CNH - the entity formed by the 1999 merger between U.S.-based Case Corp. and Europe's New Holland BV - is to make its debut in the Australian asset-backed market with a A$450 million deal led by SG Australia.

NH Capital Australia has completed the sale of a portfolio of financing arrangements for agricultural and construction machinery, which will be financed initially through the issue of seven-year notes to two conduits - SG's ACE program and Citibank's CRS facility.

The split between the two conduits will be roughly equal, said sources close to the deal, while a proportion of the deal will be put back to the asset originator in the form of a seller-note to help underwrite the structure's AAA' rating from Standard & Poor's.

The deal will be refinanced with a public term debt issue some time next year, the exact date to be at CNH's discretion. The transaction is the first equipment receivables securitization backed by agricultural and construction equipment in Australia. The financing arrangements include loans, finance leases and hire purchase agreements.

SMHL Global

The steady build-up of Australian issuance into the global mortgage-backed securities market has continued with a $582 million deal by non-bank financier, Members' Equity.

The deal, designated SMHL Global Fund No. 2, was the company's second into the market and consisted of $220 million of Class A-1 notes and $362 million Class A-2 notes, both rated triple-A by Standard & Poor's, Moody's Investors Service and Fitch.

The deal, which had a weighted average life of 4.5 years, priced at a weighted average cost of 20.7 basis points over Libor. A source at Members' Equity, which provides financial services to members of union-sponsored superannuation funds, said the all-up cost of the transaction was between three and four basis points lower than that of the company's first global MBS, which took place a year ago.

The lead manager on both occasions was Credit Suisse First Boston. UBS and Deutsche Bank were co-leads on the more recent deal. The deal also included A$17.1 million of domestically-issued subordinated notes, rated AA by S&P and Fitch and Aa2 by Moody's. Pricing for the subordinated tranche was not disclosed.

Mirvac sells A$500m CMBS

Listed property trust Mirvac Group has completed the country's biggest commercial mortgage-backed securitization to date with a A$500 million deal led by ANZ Investment Bank and Westpac Institutional Bank.

The transaction consisted of $350 million of floating rate paper and A$150 million of fixed rate bonds, both with a five-year soft bullet and 18-month tail. The FRNs were priced at a coupon of 41 basis points above the three-month bank bill swap rate while the bonds, sold at 99.916 with a coupon of 6.5%, yielded 6.52% or 82 basis points above the February 2006 Commonwealth Government bond and 41 basis points above swap.

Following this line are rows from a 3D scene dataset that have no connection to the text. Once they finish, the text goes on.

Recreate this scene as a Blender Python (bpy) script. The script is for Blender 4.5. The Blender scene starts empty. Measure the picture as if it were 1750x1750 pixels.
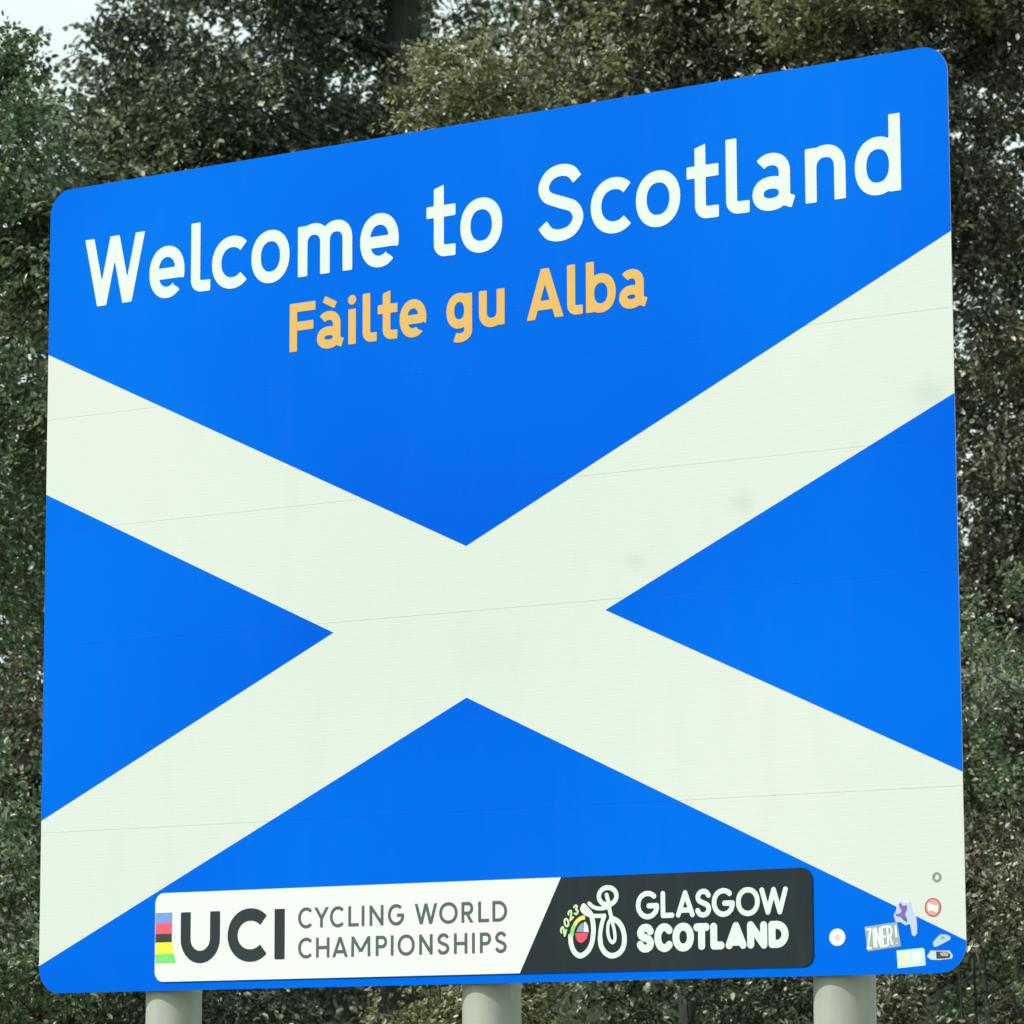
import bpy, math, random
import numpy as np
from mathutils import Vector, Matrix
from mathutils.geometry import tessellate_polygon

S = bpy.context.scene
C = S.collection
R = math.radians

# ------------------------------------------------------------------ camera
# Sign foot centre is the world origin; the car we look from stands on the road at right.
cam_d = bpy.data.cameras.new('camera')
cam = bpy.data.objects.new('camera', cam_d)
C.objects.link(cam)
right = Vector((0.84321294, 0.5375678, -0.00357871))
up = Vector((0.0850031, -0.12675411, 0.98828532))
back = Vector((0.53081674, -0.83363917, -0.15257563))
M = Matrix((right, up, back)).transposed().to_4x4()
M.translation = Vector((7.96905, -12.1839, 1.5005))
cam.matrix_world = M
cam_d.sensor_width = 36
cam_d.lens = 133.39
cam_d.clip_start = 0.1
cam_d.clip_end = 1500
S.camera = cam
cam_d.dof.use_dof = True
cam_d.dof.focus_distance = 15.2
cam_d.dof.aperture_fstop = 7.0

# ------------------------------------------------------------------ light
SUN_EL, SUN_AZ = 47.5, 35.0           # azimuth measured from the sign's normal (-Y) towards -X
sv = Vector((-math.sin(R(SUN_AZ)) * math.cos(R(SUN_EL)), -math.cos(R(SUN_AZ)) * math.cos(R(SUN_EL)), math.sin(R(SUN_EL))))
world = bpy.data.worlds.new('World')
S.world = world
world.use_nodes = True
wt = world.node_tree
wt.nodes.clear()
wo = wt.nodes.new('ShaderNodeOutputWorld')
wb = wt.nodes.new('ShaderNodeBackground')
sky = wt.nodes.new('ShaderNodeTexSky')
sky.sky_type = 'NISHITA'
sky.sun_disc = False
sky.sun_elevation = R(SUN_EL)
sky.sun_rotation = math.atan2(sv.x, sv.y)
sky.air_density = 1.2
sky.dust_density = 4.0
sky.ozone_density = 0.6
wb.inputs['Strength'].default_value = 0.12
# thin bright overcast veil over the blue: soft cloud on the sky directions
wtc = wt.nodes.new('ShaderNodeTexCoord')
wn = wt.nodes.new('ShaderNodeTexNoise')
wn.inputs['Scale'].default_value = 2.2
wn.inputs['Detail'].default_value = 5.0
wt.links.new(wtc.outputs['Generated'], wn.inputs['Vector'])
wr = wt.nodes.new('ShaderNodeMapRange')
wr.inputs['From Min'].default_value = 0.3
wr.inputs['From Max'].default_value = 0.7
wr.inputs['To Min'].default_value = 0.72
wr.inputs['To Max'].default_value = 0.95
wt.links.new(wn.outputs[0], wr.inputs['Value'])
wm = wt.nodes.new('ShaderNodeMix')
wm.data_type = 'RGBA'
wm.inputs['B'].default_value = (8.3, 9.5, 9.1, 1)
wt.links.new(wr.outputs[0], wm.inputs['Factor'])
wt.links.new(sky.outputs[0], wm.inputs['A'])
wt.links.new(wm.outputs['Result'], wb.inputs[0])
wt.links.new(wb.outputs[0], wo.inputs[0])
sun_d = bpy.data.lights.new('sun', 'SUN')
sun_d.energy = 3.7
sun_d.angle = R(0.5)
sun_d.color = (1.0, 0.965, 0.90)
sun = bpy.data.objects.new('sun', sun_d)
sun.rotation_euler = (-sv).to_track_quat('-Z', 'Y').to_euler()
sun.location = sv * 60
C.objects.link(sun)
S.view_settings.view_transform = 'Standard'
S.view_settings.look = 'None'
S.view_settings.exposure = 0.0
S.view_settings.gamma = 1.0
S.view_settings.use_curve_mapping = False
S.render.engine = 'CYCLES'
S.cycles.max_bounces = 6

# ------------------------------------------------------------------ helpers
def tag(o, label=None, cat=None, group=None, kind=None):
    if label: o['label'] = label
    if cat: o['category'] = cat
    if group: o['group'] = group
    if kind: o['kind'] = kind
    return o

def empty(name, loc=(0, 0, 0)):
    o = bpy.data.objects.new(name, None)
    o.location = loc
    o.empty_display_size = 0.2
    C.objects.link(o)
    return o

def link(name, me, parent=None, loc=None):
    o = bpy.data.objects.new(name, me)
    C.objects.link(o)
    if parent: o.parent = parent
    if loc: o.location = loc
    return o

def mesh_from(name, verts, faces, mats, midx=None, smooth=False):
    me = bpy.data.meshes.new(name)
    me.from_pydata(verts, [], faces)
    for m in mats: me.materials.append(m)
    if midx is not None: me.polygons.foreach_set('material_index', midx)
    if smooth: me.polygons.foreach_set('use_smooth', [True] * len(me.polygons))
    me.update()
    return me

def fast_mesh(name, V, F, mat, smooth=False):
    """V (n,3), F (m,k) arrays of equal-sided faces."""
    me = bpy.data.meshes.new(name)
    n, (m, k) = len(V), F.shape
    me.vertices.add(n)
    me.vertices.foreach_set('co', np.ascontiguousarray(V, np.float32).ravel())
    me.loops.add(m * k)
    me.loops.foreach_set('vertex_index', np.ascontiguousarray(F, np.int32).ravel())
    me.polygons.add(m)
    me.polygons.foreach_set('loop_start', np.arange(0, m * k, k, dtype=np.int32))
    me.polygons.foreach_set('use_smooth', np.full(m, smooth))
    me.materials.append(mat)
    me.update(calc_edges=True)
    return me

def nodes(name):
    m = bpy.data.materials.new(name)
    m.use_nodes = True
    return m, m.node_tree, m.node_tree.nodes['Principled BSDF']

def add(t, kind, **kw):
    n = t.nodes.new(kind)
    for k, v in kw.items():
        if k in n.inputs: n.inputs[k].default_value = v
        else: setattr(n, k, v)
    return n

def coords(t, scale=(1, 1, 1)):
    tc = add(t, 'ShaderNodeTexCoord')
    mp = add(t, 'ShaderNodeMapping')
    mp.inputs['Scale'].default_value = scale
    t.links.new(tc.outputs['Object'], mp.inputs['Vector'])
    return mp.outputs[0]

# ------------------------------------------------------------------ materials
def sheeting(name, col, col2, dirt=0.06, rough=0.5, lines=True, spec=0.02, stains=()):
    """Sign sheeting: slight mottling, faint dust, faint horizontal extrusion lines."""
    m, t, p = nodes(name)
    v = coords(t)
    n1 = add(t, 'ShaderNodeTexNoise', Scale=0.42, Detail=2.0, Roughness=0.4)
    t.links.new(v, n1.inputs['Vector'])
    mix = add(t, 'ShaderNodeMix', data_type='RGBA')
    mix.inputs['A'].default_value = (*col, 1)
    mix.inputs['B'].default_value = (*col2, 1)
    rmp = add(t, 'ShaderNodeMapRange')
    rmp.inputs['From Min'].default_value = 0.35
    rmp.inputs['From Max'].default_value = 0.7
    t.links.new(n1.outputs[0], rmp.inputs['Value'])
    t.links.new(rmp.outputs[0], mix.inputs['Factor'])
    n2 = add(t, 'ShaderNodeTexNoise', Scale=5.0, Detail=8.0, Roughness=0.7)
    v2 = coords(t, (1.0, 1.0, 0.22))
    t.links.new(v2, n2.inputs['Vector'])
    r2 = add(t, 'ShaderNodeMapRange')
    r2.inputs['From Min'].default_value = 0.5
    r2.inputs['From Max'].default_value = 0.85
    r2.inputs['To Max'].default_value = dirt * 3
    t.links.new(n2.outputs[0], r2.inputs['Value'])
    mix2 = add(t, 'ShaderNodeMix', data_type='RGBA')
    mix2.inputs['B'].default_value = (0.30, 0.32, 0.26, 1)
    t.links.new(mix.outputs['Result'], mix2.inputs['A'])
    t.links.new(r2.outputs[0], mix2.inputs['Factor'])
    last = mix2.outputs['Result']
    for (u, v_, rr, am) in stains:                   # greasy smudges left on the face
        q = add(t, 'ShaderNodeTexCoord')
        mp = add(t, 'ShaderNodeMapping')
        mp.inputs['Location'].default_value = ((2.1 - u) / rr, 0, -(1.93 + v_) / (rr * .8))
        mp.inputs['Scale'].default_value = (1 / rr, 0, 1 / (rr * .8))
        t.links.new(q.outputs['Object'], mp.inputs['Vector'])
        nz = add(t, 'ShaderNodeTexNoise', Scale=1.7, Detail=3.0)
        t.links.new(mp.outputs[0], nz.inputs['Vector'])
        ln = add(t, 'ShaderNodeVectorMath', operation='LENGTH')
        t.links.new(mp.outputs[0], ln.inputs[0])
        ad = add(t, 'ShaderNodeMath', operation='ADD')
        t.links.new(ln.outputs['Value'], ad.inputs[0]); t.links.new(nz.outputs[0], ad.inputs[1])
        mr = add(t, 'ShaderNodeMapRange', interpolation_type='SMOOTHSTEP')
        mr.inputs['From Min'].default_value = .5
        mr.inputs['From Max'].default_value = 1.5
        mr.inputs['To Min'].default_value = am
        mr.inputs['To Max'].default_value = 0
        t.links.new(ad.outputs[0], mr.inputs['Value'])
        m3 = add(t, 'ShaderNodeMix', data_type='RGBA')
        m3.inputs['B'].default_value = (.42, .45, .42, 1)
        t.links.new(last, m3.inputs['A']); t.links.new(mr.outputs[0], m3.inputs['Factor'])
        last = m3.outputs['Result']
    t.links.new(last, p.inputs['Base Color'])
    p.inputs['Roughness'].default_value = rough
    p.inputs['Specular IOR Level'].default_value = spec
    if lines:
        w = add(t, 'ShaderNodeTexWave', wave_type='BANDS', bands_direction='Z', Scale=22.0, Distortion=0.5, Detail=2.0)
        w.inputs['Detail Scale'].default_value = 0.6
        t.links.new(coords(t, (0.05, 1, 1)), w.inputs['Vector'])
        b = add(t, 'ShaderNodeBump', Strength=0.085, Distance=0.001)
        t.links.new(w.outputs['Fac'], b.inputs['Height'])
        t.links.new(b.outputs[0], p.inputs['Normal'])
    return m

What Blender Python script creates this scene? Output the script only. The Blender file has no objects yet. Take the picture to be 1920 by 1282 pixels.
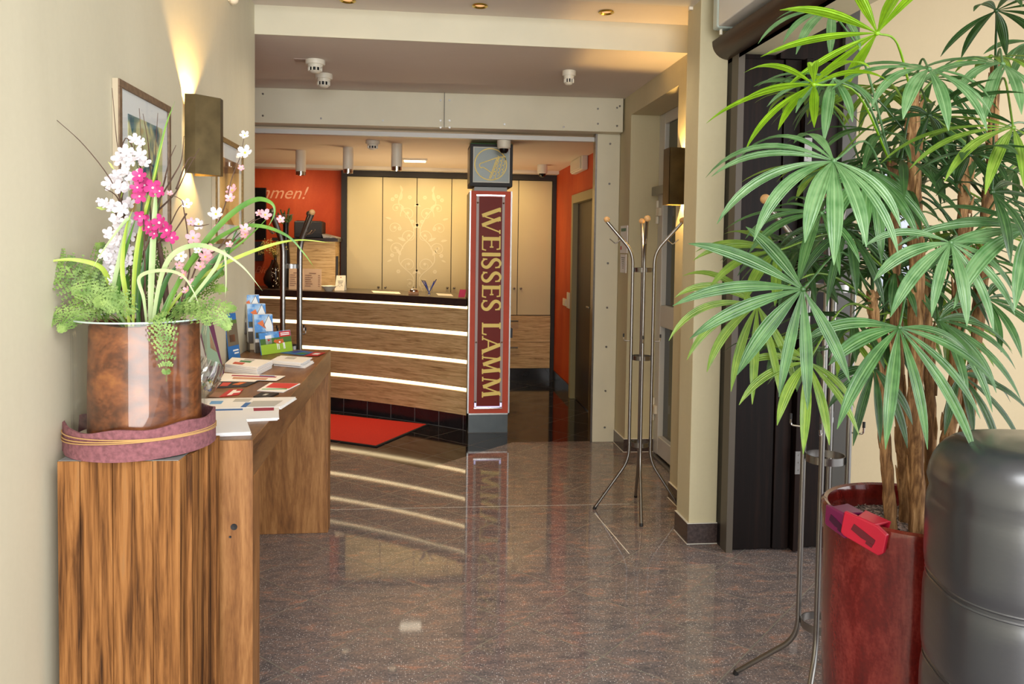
import bpy, bmesh, math, random
from mathutils import Vector, Matrix
random.seed(7)
C = bpy.context.scene.collection
sc = bpy.context.scene
# ---------------------------------------------------------------- camera
F, PITCH, ROLL, YAW, CY, H = 1479.0, .04105, -.01448, .11554, 523.7, 1.58
def _cam():
    c, s = math.cos, math.sin
    fwd = Vector((s(YAW)*c(PITCH), c(YAW)*c(PITCH), -s(PITCH)))
    right = Vector((c(YAW), -s(YAW), 0)); down = fwd.cross(right)
    return c(ROLL)*right + s(ROLL)*down, -s(ROLL)*right + c(ROLL)*down, fwd
CR, CD, CF = _cam()
cam_d = bpy.data.cameras.new('camera'); cam = bpy.data.objects.new('camera', cam_d); C.objects.link(cam)
m = Matrix((CR, -CD, -CF)).transposed().to_4x4(); m.translation = (0, 0, H); cam.matrix_world = m
cam_d.sensor_width = 36; cam_d.lens = F/1920*36; cam_d.shift_y = -(641-CY)/1920; cam_d.clip_start = .05
sc.camera = cam
# ---------------------------------------------------------------- world, daylight, exposure
sc.view_settings.view_transform = 'Standard'; sc.view_settings.look = 'None'
sc.view_settings.gamma = 1; sc.view_settings.use_curve_mapping = False
sc.view_settings.exposure = 0.0
w = bpy.data.worlds.new('world'); sc.world = w; w.use_nodes = True
w.node_tree.nodes['Background'].inputs[0].default_value = (.93, .97, 1, 1)
w.node_tree.nodes['Background'].inputs[1].default_value = 1.7
def area(name, loc, target, sx, sy, power, col):
    d = bpy.data.lights.new(name, 'AREA'); d.shape = 'RECTANGLE'; d.size = sx; d.size_y = sy
    d.energy = power; d.color = col
    o = bpy.data.objects.new(name, d); C.objects.link(o); o.location = loc
    o.rotation_euler = (Vector(target)-Vector(loc)).to_track_quat('-Z', 'Y').to_euler(); return o
# daylight: glazed entrance behind the camera, windows of the room on the right
area('entrance_daylight', (.4, -1.9, 1.5), (.3, 5, 1.9), 2.6, 2.6, 165, (1, .985, .96))
area('high_window_daylight', (.75, .35, 2.88), (.9, 1.6, 0), 1.6, 1.1, 74, (.96, .98, 1))
area('side_window_daylight', (4.6, 1.6, 1.9), (1.2, 2.6, 1.2), 2.2, 2.0, 44, (1, .98, .94))
def spot(name, loc, target, power, col, ang=70, blend=.6, r=.03):
    d = bpy.data.lights.new(name, 'SPOT'); d.energy = power; d.color = col; d.spot_size = math.radians(ang)
    d.spot_blend = blend; d.shadow_soft_size = r
    o = bpy.data.objects.new(name, d); C.objects.link(o); o.location = loc
    o.rotation_euler = (Vector(target)-Vector(loc)).to_track_quat('-Z', 'Y').to_euler(); return o
def point(name, loc, power, col, r=.02):
    d = bpy.data.lights.new(name, 'POINT'); d.energy = power; d.color = col; d.shadow_soft_size = r
    o = bpy.data.objects.new(name, d); C.objects.link(o); o.location = loc; return o
WARM = (1, .72, .36)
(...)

The deal, on which Merrill Lynch International (Australia) Ltd was co-manager, emulated the structure of a A$150 million transaction last year by Macquarie Office Trust, the first CMBS by a listed trust and regarded as the most successful deal of its kind in 2000. Both transactions pay interest-only for the first five-years.

If the issuer is unable to repay principal after that time, it has 18 months in which to refinance or liquidate its portfolio without triggering an event of default. Both deals were rated AAA by Standard & Poor's. According to Westpac, the Mirvac offer was "substantially over-subscribed" and widely distributed domestically and offshore.

Non-conformers buoyant

Australia's fledgling market for mortgage-backed securities backed by non-conforming home loans has won further support from Standard & Poor's, which said the sector had performed "exceptionally well."

The ratings agency upgraded tranche 3 bonds issued by the JEMstone Fund - the market's longest-established non-conforming issue - from A- to AA-. It also upgraded Housing Loan Corp's Series 1999-1 HLC Trust class B paper from BBB to A+.